- _Task details_
Print the whole listing exactly.
::: Stored data :::
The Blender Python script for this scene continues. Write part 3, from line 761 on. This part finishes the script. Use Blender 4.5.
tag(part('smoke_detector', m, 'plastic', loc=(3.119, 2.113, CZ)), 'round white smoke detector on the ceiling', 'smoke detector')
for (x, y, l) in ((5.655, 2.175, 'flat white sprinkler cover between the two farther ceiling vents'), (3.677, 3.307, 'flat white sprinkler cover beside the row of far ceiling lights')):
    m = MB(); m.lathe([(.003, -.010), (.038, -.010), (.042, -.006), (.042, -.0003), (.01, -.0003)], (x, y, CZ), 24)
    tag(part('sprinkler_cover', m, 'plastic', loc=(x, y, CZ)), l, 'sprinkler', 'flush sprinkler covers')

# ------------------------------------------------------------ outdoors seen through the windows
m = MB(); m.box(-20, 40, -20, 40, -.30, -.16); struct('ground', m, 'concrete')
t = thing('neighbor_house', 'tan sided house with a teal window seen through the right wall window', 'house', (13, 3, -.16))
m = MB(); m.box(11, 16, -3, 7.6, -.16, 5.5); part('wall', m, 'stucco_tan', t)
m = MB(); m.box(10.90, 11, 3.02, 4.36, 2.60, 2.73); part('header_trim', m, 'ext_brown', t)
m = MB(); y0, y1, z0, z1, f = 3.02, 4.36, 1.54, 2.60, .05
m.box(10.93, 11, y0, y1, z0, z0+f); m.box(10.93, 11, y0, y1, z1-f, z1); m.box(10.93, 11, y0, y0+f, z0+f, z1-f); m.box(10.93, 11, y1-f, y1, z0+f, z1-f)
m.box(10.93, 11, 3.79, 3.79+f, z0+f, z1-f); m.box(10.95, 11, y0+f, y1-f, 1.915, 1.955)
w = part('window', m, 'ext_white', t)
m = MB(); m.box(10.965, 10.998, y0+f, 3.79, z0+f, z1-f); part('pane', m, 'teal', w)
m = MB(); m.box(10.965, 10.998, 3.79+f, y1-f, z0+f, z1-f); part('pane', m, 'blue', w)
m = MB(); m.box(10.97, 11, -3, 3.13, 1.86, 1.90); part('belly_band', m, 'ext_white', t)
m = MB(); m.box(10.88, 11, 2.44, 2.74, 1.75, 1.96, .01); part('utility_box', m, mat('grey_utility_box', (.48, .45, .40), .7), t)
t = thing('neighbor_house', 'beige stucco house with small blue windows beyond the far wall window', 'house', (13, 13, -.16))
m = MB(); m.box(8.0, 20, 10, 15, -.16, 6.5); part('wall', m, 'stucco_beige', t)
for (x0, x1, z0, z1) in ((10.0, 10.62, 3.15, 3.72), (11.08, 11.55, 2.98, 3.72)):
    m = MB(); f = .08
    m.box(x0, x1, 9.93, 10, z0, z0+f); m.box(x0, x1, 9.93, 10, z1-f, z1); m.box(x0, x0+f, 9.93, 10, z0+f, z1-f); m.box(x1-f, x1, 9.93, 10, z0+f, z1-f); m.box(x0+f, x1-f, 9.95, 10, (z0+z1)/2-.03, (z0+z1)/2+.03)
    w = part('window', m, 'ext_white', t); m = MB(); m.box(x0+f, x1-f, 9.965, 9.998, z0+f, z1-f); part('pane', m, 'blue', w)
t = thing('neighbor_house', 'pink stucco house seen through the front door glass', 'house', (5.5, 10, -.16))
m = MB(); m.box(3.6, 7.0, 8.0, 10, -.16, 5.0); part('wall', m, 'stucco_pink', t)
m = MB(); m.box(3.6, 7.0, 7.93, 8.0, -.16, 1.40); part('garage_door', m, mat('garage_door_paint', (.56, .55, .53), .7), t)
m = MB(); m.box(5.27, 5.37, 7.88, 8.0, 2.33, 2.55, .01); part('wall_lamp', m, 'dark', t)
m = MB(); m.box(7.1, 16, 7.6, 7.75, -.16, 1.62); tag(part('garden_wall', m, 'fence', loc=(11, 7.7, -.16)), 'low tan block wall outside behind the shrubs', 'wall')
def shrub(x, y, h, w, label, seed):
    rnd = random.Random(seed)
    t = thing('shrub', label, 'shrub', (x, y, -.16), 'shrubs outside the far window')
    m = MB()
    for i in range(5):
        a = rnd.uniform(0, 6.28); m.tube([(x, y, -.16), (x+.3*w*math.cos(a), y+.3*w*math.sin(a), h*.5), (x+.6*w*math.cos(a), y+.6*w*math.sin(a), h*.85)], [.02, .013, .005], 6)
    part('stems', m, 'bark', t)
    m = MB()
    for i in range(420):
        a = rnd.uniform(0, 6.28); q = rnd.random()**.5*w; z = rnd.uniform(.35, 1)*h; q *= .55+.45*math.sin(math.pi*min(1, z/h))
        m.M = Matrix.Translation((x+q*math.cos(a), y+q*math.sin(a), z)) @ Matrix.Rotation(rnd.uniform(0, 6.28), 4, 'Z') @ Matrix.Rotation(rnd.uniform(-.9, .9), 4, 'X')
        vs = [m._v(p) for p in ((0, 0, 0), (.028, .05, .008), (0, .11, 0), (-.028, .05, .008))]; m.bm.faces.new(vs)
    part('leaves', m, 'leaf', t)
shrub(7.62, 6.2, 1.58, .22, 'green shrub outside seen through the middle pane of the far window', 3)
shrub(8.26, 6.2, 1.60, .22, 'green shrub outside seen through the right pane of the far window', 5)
:::
- _Answer to the exercise_
The Blender Python script for this scene continues. Write part 3, from line 761 on. This part finishes the script. Use Blender 4.5.
tag(part('smoke_detector', m, 'plastic', loc=(3.119, 2.113, CZ)), 'round white smoke detector on the ceiling', 'smoke detector')
for (x, y, l) in ((5.655, 2.175, 'flat white sprinkler cover between the two farther ceiling vents'), (3.677, 3.307, 'flat white sprinkler cover beside the row of far ceiling lights')):
    m = MB(); m.lathe([(.003, -.010), (.038, -.010), (.042, -.006), (.042, -.0003), (.01, -.0003)], (x, y, CZ), 24)
    tag(part('sprinkler_cover', m, 'plastic', loc=(x, y, CZ)), l, 'sprinkler', 'flush sprinkler covers')

# ------------------------------------------------------------ outdoors seen through the windows
m = MB(); m.box(-20, 40, -20, 40, -.30, -.16); struct('ground', m, 'concrete')
t = thing('neighbor_house', 'tan sided house with a teal window seen through the right wall window', 'house', (13, 3, -.16))
m = MB(); m.box(11, 16, -3, 7.6, -.16, 5.5); part('wall', m, 'stucco_tan', t)
m = MB(); m.box(10.90, 11, 3.02, 4.36, 2.60, 2.73); part('header_trim', m, 'ext_brown', t)
m = MB(); y0, y1, z0, z1, f = 3.02, 4.36, 1.54, 2.60, .05
m.box(10.93, 11, y0, y1, z0, z0+f); m.box(10.93, 11, y0, y1, z1-f, z1); m.box(10.93, 11, y0, y0+f, z0+f, z1-f); m.box(10.93, 11, y1-f, y1, z0+f, z1-f)
m.box(10.93, 11, 3.79, 3.79+f, z0+f, z1-f); m.box(10.95, 11, y0+f, y1-f, 1.915, 1.955)
w = part('window', m, 'ext_white', t)
m = MB(); m.box(10.965, 10.998, y0+f, 3.79, z0+f, z1-f); part('pane', m, 'teal', w)
m = MB(); m.box(10.965, 10.998, 3.79+f, y1-f, z0+f, z1-f); part('pane', m, 'blue', w)
m = MB(); m.box(10.97, 11, -3, 3.13, 1.86, 1.90); part('belly_band', m, 'ext_white', t)
m = MB(); m.box(10.88, 11, 2.44, 2.74, 1.75, 1.96, .01); part('utility_box', m, mat('grey_utility_box', (.48, .45, .40), .7), t)
t = thing('neighbor_house', 'beige stucco house with small blue windows beyond the far wall window', 'house', (13, 13, -.16))
m = MB(); m.box(8.0, 20, 10, 15, -.16, 6.5); part('wall', m, 'stucco_beige', t)
for (x0, x1, z0, z1) in ((10.0, 10.62, 3.15, 3.72), (11.08, 11.55, 2.98, 3.72)):
    m = MB(); f = .08
    m.box(x0, x1, 9.93, 10, z0, z0+f); m.box(x0, x1, 9.93, 10, z1-f, z1); m.box(x0, x0+f, 9.93, 10, z0+f, z1-f); m.box(x1-f, x1, 9.93, 10, z0+f, z1-f); m.box(x0+f, x1-f, 9.95, 10, (z0+z1)/2-.03, (z0+z1)/2+.03)
    w = part('window', m, 'ext_white', t); m = MB(); m.box(x0+f, x1-f, 9.965, 9.998, z0+f, z1-f); part('pane', m, 'blue', w)
t = thing('neighbor_house', 'pink stucco house seen through the front door glass', 'house', (5.5, 10, -.16))
m = MB(); m.box(3.6, 7.0, 8.0, 10, -.16, 5.0); part('wall', m, 'stucco_pink', t)
m = MB(); m.box(3.6, 7.0, 7.93, 8.0, -.16, 1.40); part('garage_door', m, mat('garage_door_paint', (.56, .55, .53), .7), t)
m = MB(); m.box(5.27, 5.37, 7.88, 8.0, 2.33, 2.55, .01); part('wall_lamp', m, 'dark', t)
m = MB(); m.box(7.1, 16, 7.6, 7.75, -.16, 1.62); tag(part('garden_wall', m, 'fence', loc=(11, 7.7, -.16)), 'low tan block wall outside behind the shrubs', 'wall')
def shrub(x, y, h, w, label, seed):
    rnd = random.Random(seed)
    t = thing('shrub', label, 'shrub', (x, y, -.16), 'shrubs outside the far window')
    m = MB()
    for i in range(5):
        a = rnd.uniform(0, 6.28); m.tube([(x, y, -.16), (x+.3*w*math.cos(a), y+.3*w*math.sin(a), h*.5), (x+.6*w*math.cos(a), y+.6*w*math.sin(a), h*.85)], [.02, .013, .005], 6)
    part('stems', m, 'bark', t)
    m = MB()
    for i in range(420):
        a = rnd.uniform(0, 6.28); q = rnd.random()**.5*w; z = rnd.uniform(.35, 1)*h; q *= .55+.45*math.sin(math.pi*min(1, z/h))
        m.M = Matrix.Translation((x+q*math.cos(a), y+q*math.sin(a), z)) @ Matrix.Rotation(rnd.uniform(0, 6.28), 4, 'Z') @ Matrix.Rotation(rnd.uniform(-.9, .9), 4, 'X')
        vs = [m._v(p) for p in ((0, 0, 0), (.028, .05, .008), (0, .11, 0), (-.028, .05, .008))]; m.bm.faces.new(vs)
    part('leaves', m, 'leaf', t)
shrub(7.62, 6.2, 1.58, .22, 'green shrub outside seen through the middle pane of the far window', 3)
shrub(8.26, 6.2, 1.60, .22, 'green shrub outside seen through the right pane of the far window', 5)